Les citoyens croates sont loin d’être tous favorables au processus de restructuration. Sans aucun doute, la communication auprès du grand public doit être améliorée. Notamment, les autorités budgétaires doivent expliquer ce qu’elles font, pourquoi elles le font, et quels seront à long terme les avantages de leurs actions. Sinon, les privatisations et concessions de services continueront d’être perçues comme des cadeaux au secteur privé. Enfin, le processus de restructuration doit impérativement être contrôlé pour éviter des abus et conflits d’intérêts. Cela signifie donc aussi qu’une lutte active contre la corruption soit menée[2].
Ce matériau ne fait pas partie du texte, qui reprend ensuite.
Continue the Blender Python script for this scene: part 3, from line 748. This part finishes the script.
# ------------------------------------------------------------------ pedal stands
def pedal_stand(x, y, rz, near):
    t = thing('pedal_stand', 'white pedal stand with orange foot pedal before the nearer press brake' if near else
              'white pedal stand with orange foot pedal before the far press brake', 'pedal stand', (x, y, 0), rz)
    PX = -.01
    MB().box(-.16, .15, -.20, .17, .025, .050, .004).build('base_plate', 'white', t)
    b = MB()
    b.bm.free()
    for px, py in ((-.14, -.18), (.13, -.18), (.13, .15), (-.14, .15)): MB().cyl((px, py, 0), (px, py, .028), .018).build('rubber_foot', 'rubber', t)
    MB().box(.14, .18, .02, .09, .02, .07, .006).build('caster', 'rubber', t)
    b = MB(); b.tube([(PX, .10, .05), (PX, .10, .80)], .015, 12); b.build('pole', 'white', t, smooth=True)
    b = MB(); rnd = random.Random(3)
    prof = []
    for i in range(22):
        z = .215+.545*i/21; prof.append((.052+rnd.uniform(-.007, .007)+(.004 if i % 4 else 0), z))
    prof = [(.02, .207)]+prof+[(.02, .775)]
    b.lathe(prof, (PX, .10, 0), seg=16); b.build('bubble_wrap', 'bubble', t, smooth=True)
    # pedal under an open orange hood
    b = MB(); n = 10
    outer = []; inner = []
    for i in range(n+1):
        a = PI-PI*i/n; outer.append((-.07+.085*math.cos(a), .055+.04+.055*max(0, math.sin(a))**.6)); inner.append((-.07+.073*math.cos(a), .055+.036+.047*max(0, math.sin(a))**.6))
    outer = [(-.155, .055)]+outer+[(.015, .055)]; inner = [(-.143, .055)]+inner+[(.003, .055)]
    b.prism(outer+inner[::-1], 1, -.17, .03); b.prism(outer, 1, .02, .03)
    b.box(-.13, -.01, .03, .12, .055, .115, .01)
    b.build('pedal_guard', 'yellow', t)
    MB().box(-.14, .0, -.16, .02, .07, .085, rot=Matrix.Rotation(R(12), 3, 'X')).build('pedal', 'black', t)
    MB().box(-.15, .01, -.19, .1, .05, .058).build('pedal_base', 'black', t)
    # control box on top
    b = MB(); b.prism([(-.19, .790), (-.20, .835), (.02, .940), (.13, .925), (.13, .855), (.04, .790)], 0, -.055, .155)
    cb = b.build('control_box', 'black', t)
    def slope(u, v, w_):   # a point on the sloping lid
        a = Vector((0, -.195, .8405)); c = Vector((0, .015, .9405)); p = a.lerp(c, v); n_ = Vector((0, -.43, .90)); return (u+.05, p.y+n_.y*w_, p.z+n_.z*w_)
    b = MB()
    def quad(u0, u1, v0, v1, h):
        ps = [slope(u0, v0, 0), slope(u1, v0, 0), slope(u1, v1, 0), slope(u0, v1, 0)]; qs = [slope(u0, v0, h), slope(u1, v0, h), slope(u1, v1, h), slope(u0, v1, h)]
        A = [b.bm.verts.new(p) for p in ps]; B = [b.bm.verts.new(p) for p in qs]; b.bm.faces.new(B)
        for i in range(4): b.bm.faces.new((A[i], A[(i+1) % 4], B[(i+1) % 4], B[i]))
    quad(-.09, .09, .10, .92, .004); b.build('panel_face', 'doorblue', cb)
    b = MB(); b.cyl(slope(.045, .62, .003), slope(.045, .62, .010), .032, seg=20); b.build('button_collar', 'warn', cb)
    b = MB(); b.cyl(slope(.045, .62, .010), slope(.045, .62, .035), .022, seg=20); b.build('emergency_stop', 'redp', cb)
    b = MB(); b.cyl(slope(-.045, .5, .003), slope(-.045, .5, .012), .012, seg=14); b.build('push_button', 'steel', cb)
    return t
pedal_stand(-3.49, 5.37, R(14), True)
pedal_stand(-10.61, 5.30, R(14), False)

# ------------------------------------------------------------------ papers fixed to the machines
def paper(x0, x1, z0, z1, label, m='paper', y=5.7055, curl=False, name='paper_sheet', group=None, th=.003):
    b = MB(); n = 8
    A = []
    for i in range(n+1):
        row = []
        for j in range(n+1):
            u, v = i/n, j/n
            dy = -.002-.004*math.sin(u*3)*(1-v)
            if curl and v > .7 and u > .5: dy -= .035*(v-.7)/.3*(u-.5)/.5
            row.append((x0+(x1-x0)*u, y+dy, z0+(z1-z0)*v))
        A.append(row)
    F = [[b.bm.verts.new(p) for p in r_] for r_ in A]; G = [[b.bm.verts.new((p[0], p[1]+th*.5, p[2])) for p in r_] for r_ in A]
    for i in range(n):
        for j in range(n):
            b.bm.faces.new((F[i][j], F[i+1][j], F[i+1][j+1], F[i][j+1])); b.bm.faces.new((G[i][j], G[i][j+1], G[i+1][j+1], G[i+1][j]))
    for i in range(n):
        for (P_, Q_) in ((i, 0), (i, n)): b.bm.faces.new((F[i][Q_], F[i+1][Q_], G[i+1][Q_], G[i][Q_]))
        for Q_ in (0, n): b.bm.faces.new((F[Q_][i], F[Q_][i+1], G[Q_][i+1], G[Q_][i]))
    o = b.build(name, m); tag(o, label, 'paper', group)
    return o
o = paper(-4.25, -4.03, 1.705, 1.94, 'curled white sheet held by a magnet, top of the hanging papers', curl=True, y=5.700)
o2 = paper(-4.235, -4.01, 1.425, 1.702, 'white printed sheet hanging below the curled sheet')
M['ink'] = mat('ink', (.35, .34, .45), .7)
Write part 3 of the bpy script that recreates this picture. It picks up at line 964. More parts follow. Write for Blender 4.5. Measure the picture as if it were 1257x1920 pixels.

Une meilleure collecte de l’impôt est la troisième mesure que nous préconisons en vue de réduire le déficit public de la Croatie. Selon l’Institut des finances publiques, les recettes fiscales non perçues en Croatie s’élèvent (en cumul) à 40 milliards de kunas (ou 5,2 milliards d’euros), ce qui représente plus de deux fois le déficit public prévu pour 2014 (19,3 milliards de kunas). Si le gouvernement pouvait en collecter ne serait-ce qu’une partie, cela aiderait à renflouer les finances publiques… En Croatie, améliorer la collecte de l’impôt signifie plusieurs choses étroitement liées: lutter contre l’économie souterraine (puisque les revenus non déclarés sont des revenus non taxés), poursuivre judiciairement la fraude fiscale (sinon, les lois et procédures ne sont d’aucune utilité). Là encore, améliorer la collecte de l’impôt signifie lutter contre la corruption.
Plus de détails peuvent être trouvés à l’adresse: http://www.ofce.sciences-po.fr/en/publications-en/briefing.php
[1] On pourra consulter Cuckovic, Jurlin et Vuckovic (2011) pour une évaluation des services publics croates.
[2] La corruption est, de fait, un problème endémique en Croatie. Voir Antonin et Levasseur (2012).